We found out the movie is a 2021 Oscar nominee for best Documentary Feature and several of our friends had already seen it and had been as spellbound as we were.

We thought about our 2001 trip to Greece. Out on the island where we stayed for much of the time, we’d see octopus drying on the door above the doorways of restaurants and tavernas. The sign in Greek looks like “Tabepna,” which is the way we’d say it, just for fun. I had some sense of the actual alphabet and how the β is actually pronounced like a V, because I’d had some New Testament Greek in seminary years ago. I liked to fancy myself somewhat knowledgeable. Not like I could understand of word of modern Greek, but it was fun to pretend anyway.

Photo by Milada Vigerova on Unsplash

We’d see these octopus drying out all over town and we even tried it ourselves. It was quite tasty grilled and we had never tried it before. We both said the other night, after watching the movie, we couldn’t imagine ever eating it again, having seen the little octopus acting like a true sentient being, if a strange looking one.

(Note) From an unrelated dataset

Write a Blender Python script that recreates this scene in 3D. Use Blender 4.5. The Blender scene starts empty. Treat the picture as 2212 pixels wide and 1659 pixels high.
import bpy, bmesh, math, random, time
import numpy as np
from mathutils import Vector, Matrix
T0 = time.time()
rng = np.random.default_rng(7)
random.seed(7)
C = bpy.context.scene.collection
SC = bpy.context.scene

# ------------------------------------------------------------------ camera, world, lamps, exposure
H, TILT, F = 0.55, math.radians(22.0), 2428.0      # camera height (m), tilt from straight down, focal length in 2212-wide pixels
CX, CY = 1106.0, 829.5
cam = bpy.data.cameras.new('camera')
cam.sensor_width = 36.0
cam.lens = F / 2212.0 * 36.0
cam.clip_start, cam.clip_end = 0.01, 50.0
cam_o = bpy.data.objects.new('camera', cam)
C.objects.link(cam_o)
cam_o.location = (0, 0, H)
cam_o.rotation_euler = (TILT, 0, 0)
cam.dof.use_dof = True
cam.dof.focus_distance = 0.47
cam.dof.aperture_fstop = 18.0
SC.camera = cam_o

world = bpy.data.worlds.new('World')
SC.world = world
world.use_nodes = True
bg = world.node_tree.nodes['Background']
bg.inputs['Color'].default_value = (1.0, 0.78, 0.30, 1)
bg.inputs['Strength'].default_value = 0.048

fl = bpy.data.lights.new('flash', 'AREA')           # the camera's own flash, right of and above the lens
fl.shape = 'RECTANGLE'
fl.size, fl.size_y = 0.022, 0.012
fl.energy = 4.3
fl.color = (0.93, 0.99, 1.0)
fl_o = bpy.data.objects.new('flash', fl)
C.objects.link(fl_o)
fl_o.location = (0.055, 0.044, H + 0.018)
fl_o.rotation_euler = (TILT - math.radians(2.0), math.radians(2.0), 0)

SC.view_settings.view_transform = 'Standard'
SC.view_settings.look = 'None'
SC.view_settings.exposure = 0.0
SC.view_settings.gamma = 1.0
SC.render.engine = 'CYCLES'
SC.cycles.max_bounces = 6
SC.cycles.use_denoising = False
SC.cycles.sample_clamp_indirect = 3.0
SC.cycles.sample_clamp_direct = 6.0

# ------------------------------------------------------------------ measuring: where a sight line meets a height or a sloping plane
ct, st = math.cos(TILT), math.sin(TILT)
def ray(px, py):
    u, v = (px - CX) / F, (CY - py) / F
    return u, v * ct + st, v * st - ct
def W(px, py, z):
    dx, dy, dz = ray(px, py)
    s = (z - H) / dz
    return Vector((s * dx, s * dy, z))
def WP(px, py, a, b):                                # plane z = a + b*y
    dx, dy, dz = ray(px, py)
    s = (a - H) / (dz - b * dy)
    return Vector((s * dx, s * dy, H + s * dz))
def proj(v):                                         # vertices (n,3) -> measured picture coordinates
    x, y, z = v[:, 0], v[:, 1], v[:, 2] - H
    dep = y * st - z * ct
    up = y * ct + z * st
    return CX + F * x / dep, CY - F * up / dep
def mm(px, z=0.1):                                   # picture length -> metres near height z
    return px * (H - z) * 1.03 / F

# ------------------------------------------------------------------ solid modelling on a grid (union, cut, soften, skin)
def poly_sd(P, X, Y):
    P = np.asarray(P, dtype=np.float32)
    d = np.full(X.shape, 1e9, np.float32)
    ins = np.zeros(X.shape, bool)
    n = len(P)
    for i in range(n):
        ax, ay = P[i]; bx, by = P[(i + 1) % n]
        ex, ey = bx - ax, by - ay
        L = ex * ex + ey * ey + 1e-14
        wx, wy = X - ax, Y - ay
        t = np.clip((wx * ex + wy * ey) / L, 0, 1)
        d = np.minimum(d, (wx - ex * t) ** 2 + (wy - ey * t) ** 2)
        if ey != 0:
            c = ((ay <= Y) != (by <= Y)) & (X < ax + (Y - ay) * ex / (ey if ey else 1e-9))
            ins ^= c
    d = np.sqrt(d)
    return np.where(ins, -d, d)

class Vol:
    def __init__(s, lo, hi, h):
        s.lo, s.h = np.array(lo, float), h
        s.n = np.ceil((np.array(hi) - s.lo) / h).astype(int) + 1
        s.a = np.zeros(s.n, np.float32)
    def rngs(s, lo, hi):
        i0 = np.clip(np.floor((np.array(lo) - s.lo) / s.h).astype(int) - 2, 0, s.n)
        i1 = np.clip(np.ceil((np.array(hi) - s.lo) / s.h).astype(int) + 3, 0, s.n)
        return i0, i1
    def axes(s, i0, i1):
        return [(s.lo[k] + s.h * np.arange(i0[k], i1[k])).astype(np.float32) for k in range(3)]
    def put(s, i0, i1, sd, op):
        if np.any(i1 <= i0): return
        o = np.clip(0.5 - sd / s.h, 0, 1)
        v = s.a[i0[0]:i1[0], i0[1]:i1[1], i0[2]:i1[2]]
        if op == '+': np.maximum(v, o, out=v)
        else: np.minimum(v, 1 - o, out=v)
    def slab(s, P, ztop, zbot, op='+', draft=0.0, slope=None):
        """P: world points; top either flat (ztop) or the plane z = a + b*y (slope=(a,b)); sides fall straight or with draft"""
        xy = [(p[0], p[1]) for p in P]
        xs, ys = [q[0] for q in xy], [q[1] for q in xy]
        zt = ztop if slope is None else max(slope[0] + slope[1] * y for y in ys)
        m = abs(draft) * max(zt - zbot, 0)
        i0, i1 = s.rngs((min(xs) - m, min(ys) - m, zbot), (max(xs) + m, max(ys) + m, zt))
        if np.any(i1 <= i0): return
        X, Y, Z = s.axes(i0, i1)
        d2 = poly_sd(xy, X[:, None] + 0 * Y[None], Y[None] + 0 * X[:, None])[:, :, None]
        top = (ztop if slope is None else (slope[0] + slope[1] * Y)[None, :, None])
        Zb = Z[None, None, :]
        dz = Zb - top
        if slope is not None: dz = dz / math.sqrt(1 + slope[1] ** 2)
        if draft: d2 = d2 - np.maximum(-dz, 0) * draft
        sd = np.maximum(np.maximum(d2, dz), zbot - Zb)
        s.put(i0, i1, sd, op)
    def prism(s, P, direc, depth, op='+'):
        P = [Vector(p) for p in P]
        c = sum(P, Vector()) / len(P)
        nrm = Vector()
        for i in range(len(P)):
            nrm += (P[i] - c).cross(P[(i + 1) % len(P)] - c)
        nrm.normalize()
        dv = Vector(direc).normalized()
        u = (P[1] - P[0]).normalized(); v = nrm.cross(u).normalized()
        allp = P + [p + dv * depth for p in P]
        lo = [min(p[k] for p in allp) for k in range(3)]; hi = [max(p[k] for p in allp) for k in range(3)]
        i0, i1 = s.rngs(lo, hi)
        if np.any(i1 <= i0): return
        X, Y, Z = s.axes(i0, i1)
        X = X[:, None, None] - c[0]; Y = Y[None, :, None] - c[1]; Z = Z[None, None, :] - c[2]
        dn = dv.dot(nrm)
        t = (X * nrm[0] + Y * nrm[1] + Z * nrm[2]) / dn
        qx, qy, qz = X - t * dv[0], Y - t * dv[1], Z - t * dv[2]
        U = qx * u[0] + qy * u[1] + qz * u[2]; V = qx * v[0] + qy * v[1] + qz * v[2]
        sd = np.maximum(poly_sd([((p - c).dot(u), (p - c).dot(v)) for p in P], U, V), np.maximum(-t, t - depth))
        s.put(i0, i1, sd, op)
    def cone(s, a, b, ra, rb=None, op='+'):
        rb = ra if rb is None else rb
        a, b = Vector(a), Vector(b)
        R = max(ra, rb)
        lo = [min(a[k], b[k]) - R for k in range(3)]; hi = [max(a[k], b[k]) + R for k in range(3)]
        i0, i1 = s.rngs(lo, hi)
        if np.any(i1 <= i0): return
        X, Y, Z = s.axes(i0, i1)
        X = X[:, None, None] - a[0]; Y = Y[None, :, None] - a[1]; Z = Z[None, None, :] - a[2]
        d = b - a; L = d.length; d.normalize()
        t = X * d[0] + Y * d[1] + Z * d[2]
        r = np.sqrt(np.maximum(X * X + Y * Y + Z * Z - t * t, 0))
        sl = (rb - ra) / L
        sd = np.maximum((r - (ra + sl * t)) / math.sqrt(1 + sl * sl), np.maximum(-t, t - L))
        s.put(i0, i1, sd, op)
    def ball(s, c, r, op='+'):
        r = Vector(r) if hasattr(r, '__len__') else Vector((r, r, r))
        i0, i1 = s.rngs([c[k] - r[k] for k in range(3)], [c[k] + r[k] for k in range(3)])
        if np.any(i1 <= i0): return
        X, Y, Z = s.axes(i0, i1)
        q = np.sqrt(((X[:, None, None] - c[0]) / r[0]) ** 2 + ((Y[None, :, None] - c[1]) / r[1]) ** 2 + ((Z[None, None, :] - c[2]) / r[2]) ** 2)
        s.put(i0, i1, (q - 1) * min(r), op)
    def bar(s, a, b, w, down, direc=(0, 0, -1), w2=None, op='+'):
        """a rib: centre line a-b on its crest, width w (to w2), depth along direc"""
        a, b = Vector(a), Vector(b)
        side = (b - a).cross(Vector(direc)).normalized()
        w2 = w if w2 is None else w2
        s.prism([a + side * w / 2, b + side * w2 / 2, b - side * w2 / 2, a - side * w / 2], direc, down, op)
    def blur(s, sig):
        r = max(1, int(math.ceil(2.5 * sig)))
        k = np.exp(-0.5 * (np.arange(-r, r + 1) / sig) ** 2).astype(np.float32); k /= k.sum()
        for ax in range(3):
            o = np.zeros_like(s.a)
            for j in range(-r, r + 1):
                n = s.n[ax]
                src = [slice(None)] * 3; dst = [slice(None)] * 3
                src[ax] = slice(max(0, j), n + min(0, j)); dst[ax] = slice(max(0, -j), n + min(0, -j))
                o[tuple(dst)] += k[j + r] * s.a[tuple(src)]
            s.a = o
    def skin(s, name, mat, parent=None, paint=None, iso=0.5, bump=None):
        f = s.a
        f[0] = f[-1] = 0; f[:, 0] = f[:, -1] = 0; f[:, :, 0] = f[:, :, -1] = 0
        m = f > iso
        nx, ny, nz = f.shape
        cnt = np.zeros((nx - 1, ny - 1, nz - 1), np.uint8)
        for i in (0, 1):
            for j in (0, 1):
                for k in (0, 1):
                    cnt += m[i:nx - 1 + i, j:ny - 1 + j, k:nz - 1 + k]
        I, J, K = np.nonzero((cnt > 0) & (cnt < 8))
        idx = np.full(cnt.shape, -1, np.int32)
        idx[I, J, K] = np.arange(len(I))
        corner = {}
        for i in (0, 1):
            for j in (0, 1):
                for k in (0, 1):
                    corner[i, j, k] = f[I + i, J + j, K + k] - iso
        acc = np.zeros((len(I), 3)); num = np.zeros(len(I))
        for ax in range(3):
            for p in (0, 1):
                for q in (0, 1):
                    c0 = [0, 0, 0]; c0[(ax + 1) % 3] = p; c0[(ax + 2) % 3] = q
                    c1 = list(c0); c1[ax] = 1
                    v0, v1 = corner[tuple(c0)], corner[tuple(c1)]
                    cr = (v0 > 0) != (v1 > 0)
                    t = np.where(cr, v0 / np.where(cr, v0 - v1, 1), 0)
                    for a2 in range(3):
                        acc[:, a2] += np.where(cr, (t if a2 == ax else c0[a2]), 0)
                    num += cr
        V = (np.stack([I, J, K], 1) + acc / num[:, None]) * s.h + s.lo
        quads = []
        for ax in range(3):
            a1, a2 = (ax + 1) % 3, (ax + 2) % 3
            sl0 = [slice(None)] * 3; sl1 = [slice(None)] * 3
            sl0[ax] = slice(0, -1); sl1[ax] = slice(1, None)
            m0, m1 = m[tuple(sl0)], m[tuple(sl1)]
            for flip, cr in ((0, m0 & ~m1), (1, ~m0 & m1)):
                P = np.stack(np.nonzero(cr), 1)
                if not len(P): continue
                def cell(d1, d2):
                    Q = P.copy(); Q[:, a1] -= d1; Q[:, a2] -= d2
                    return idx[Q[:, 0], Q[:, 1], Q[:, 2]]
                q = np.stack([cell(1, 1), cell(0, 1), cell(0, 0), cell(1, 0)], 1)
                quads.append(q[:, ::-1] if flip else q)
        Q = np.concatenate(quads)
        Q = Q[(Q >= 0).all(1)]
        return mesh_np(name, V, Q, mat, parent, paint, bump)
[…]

It made me think of my own personal journey away from eating animal products. It’s been a long one and it began with a piece on NPR one Sunday morning, maybe twenty years ago. I was going to Dunkin’ Donuts to get some coffee and breakfast sandwiches for my work team. Sausages and bacon were involved. I happened to hear this interview with the author of a book called Dominion (Matthew Scully), which was the first time I’d ever heard anything about CAFOs or factory farms and I was haunted by what I learned

At one point he said that the pigs which are crammed together in these tiny cages in some cases are so close together they can’t even lie down. He said, just think, these pigs are as smart and as sensitive as your dog. Well, that’s when I lost it and decided I was going to declare a moratorium on meat eating, at least until I could figure this out. We had a dog and all I could picture was our little girl being unable to lie down, her nose jammed into another dog’s butt. I never did “figure this out” and eventually left all meat eating (as my wife had done many years before that)and animal products behind, save for an egg we eat once a week now.

It was humbling to watch this movie, on the same night as Earth Hour, coincidentally, and think about our home, this planet, and how we want to treat her.